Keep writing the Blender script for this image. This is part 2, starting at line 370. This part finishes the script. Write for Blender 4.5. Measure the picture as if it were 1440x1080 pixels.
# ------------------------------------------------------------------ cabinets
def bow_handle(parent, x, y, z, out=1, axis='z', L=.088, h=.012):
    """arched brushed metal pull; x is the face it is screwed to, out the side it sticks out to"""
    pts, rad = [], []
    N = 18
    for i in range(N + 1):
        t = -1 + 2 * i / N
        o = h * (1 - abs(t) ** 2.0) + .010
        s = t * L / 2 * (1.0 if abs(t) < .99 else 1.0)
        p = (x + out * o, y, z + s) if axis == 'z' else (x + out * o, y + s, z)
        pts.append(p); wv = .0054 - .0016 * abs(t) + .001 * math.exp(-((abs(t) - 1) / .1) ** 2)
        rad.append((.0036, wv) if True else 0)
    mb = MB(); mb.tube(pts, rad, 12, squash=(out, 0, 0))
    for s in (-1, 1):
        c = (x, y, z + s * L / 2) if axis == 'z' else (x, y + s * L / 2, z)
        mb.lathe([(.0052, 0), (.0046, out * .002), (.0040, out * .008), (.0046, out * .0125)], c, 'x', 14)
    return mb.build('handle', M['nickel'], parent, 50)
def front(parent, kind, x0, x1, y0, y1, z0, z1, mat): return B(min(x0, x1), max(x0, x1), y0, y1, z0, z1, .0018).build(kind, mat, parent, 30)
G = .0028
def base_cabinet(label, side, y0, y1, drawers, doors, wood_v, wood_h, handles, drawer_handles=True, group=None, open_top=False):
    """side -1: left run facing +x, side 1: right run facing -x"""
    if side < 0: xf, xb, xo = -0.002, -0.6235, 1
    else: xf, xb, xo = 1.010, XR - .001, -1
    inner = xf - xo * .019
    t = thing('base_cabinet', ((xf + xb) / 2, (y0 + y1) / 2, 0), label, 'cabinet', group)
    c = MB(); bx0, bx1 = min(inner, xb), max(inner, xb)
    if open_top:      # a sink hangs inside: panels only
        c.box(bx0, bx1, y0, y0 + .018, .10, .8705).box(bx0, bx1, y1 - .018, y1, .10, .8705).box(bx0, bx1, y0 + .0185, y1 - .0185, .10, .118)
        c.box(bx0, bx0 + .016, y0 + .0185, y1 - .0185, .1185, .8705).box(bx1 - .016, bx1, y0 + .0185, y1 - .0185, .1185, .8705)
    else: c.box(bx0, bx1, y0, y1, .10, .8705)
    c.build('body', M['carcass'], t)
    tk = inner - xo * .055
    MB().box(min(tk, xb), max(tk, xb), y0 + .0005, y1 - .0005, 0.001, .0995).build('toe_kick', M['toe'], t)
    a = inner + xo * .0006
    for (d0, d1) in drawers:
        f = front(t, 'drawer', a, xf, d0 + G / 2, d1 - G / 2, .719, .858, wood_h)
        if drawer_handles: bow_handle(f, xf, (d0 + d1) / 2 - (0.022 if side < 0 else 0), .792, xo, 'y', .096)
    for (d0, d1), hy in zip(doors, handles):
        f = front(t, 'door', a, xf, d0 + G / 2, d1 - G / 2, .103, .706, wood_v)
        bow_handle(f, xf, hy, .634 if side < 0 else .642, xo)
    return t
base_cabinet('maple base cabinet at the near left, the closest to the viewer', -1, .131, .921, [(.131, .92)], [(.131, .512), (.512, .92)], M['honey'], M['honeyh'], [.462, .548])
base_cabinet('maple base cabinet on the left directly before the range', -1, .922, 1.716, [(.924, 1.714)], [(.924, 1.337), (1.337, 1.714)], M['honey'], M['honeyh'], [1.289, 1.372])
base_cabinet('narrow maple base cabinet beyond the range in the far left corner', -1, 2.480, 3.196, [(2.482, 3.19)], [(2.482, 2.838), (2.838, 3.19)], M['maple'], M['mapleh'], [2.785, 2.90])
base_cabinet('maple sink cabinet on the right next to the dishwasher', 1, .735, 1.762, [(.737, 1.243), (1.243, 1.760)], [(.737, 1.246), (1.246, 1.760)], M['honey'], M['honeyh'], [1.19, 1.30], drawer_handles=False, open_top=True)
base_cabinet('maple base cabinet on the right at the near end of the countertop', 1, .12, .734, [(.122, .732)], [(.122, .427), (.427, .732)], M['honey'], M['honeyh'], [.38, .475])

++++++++

**What you need to do**.
Each line of the material above must be retyped precisely.

**Complete answer**.
Keep writing the Blender script for this image. This is part 2, starting at line 370. This part finishes the script. Write for Blender 4.5. Measure the picture as if it were 1440x1080 pixels.
# ------------------------------------------------------------------ cabinets
def bow_handle(parent, x, y, z, out=1, axis='z', L=.088, h=.012):
    """arched brushed metal pull; x is the face it is screwed to, out the side it sticks out to"""
    pts, rad = [], []
    N = 18
    for i in range(N + 1):
        t = -1 + 2 * i / N
        o = h * (1 - abs(t) ** 2.0) + .010
        s = t * L / 2 * (1.0 if abs(t) < .99 else 1.0)
        p = (x + out * o, y, z + s) if axis == 'z' else (x + out * o, y + s, z)
        pts.append(p); wv = .0054 - .0016 * abs(t) + .001 * math.exp(-((abs(t) - 1) / .1) ** 2)
        rad.append((.0036, wv) if True else 0)
    mb = MB(); mb.tube(pts, rad, 12, squash=(out, 0, 0))
    for s in (-1, 1):
        c = (x, y, z + s * L / 2) if axis == 'z' else (x, y + s * L / 2, z)
        mb.lathe([(.0052, 0), (.0046, out * .002), (.0040, out * .008), (.0046, out * .0125)], c, 'x', 14)
    return mb.build('handle', M['nickel'], parent, 50)
def front(parent, kind, x0, x1, y0, y1, z0, z1, mat): return B(min(x0, x1), max(x0, x1), y0, y1, z0, z1, .0018).build(kind, mat, parent, 30)
G = .0028
def base_cabinet(label, side, y0, y1, drawers, doors, wood_v, wood_h, handles, drawer_handles=True, group=None, open_top=False):
    """side -1: left run facing +x, side 1: right run facing -x"""
    if side < 0: xf, xb, xo = -0.002, -0.6235, 1
    else: xf, xb, xo = 1.010, XR - .001, -1
    inner = xf - xo * .019
    t = thing('base_cabinet', ((xf + xb) / 2, (y0 + y1) / 2, 0), label, 'cabinet', group)
    c = MB(); bx0, bx1 = min(inner, xb), max(inner, xb)
    if open_top:      # a sink hangs inside: panels only
        c.box(bx0, bx1, y0, y0 + .018, .10, .8705).box(bx0, bx1, y1 - .018, y1, .10, .8705).box(bx0, bx1, y0 + .0185, y1 - .0185, .10, .118)
        c.box(bx0, bx0 + .016, y0 + .0185, y1 - .0185, .1185, .8705).box(bx1 - .016, bx1, y0 + .0185, y1 - .0185, .1185, .8705)
    else: c.box(bx0, bx1, y0, y1, .10, .8705)
    c.build('body', M['carcass'], t)
    tk = inner - xo * .055
    MB().box(min(tk, xb), max(tk, xb), y0 + .0005, y1 - .0005, 0.001, .0995).build('toe_kick', M['toe'], t)
    a = inner + xo * .0006
    for (d0, d1) in drawers:
        f = front(t, 'drawer', a, xf, d0 + G / 2, d1 - G / 2, .719, .858, wood_h)
        if drawer_handles: bow_handle(f, xf, (d0 + d1) / 2 - (0.022 if side < 0 else 0), .792, xo, 'y', .096)
    for (d0, d1), hy in zip(doors, handles):
        f = front(t, 'door', a, xf, d0 + G / 2, d1 - G / 2, .103, .706, wood_v)
        bow_handle(f, xf, hy, .634 if side < 0 else .642, xo)
    return t
base_cabinet('maple base cabinet at the near left, the closest to the viewer', -1, .131, .921, [(.131, .92)], [(.131, .512), (.512, .92)], M['honey'], M['honeyh'], [.462, .548])
base_cabinet('maple base cabinet on the left directly before the range', -1, .922, 1.716, [(.924, 1.714)], [(.924, 1.337), (1.337, 1.714)], M['honey'], M['honeyh'], [1.289, 1.372])
base_cabinet('narrow maple base cabinet beyond the range in the far left corner', -1, 2.480, 3.196, [(2.482, 3.19)], [(2.482, 2.838), (2.838, 3.19)], M['maple'], M['mapleh'], [2.785, 2.90])
base_cabinet('maple sink cabinet on the right next to the dishwasher', 1, .735, 1.762, [(.737, 1.243), (1.243, 1.760)], [(.737, 1.246), (1.246, 1.760)], M['honey'], M['honeyh'], [1.19, 1.30], drawer_handles=False, open_top=True)
base_cabinet('maple base cabinet on the right at the near end of the countertop', 1, .12, .734, [(.122, .732)], [(.122, .427), (.427, .732)], M['honey'], M['honeyh'], [.38, .475])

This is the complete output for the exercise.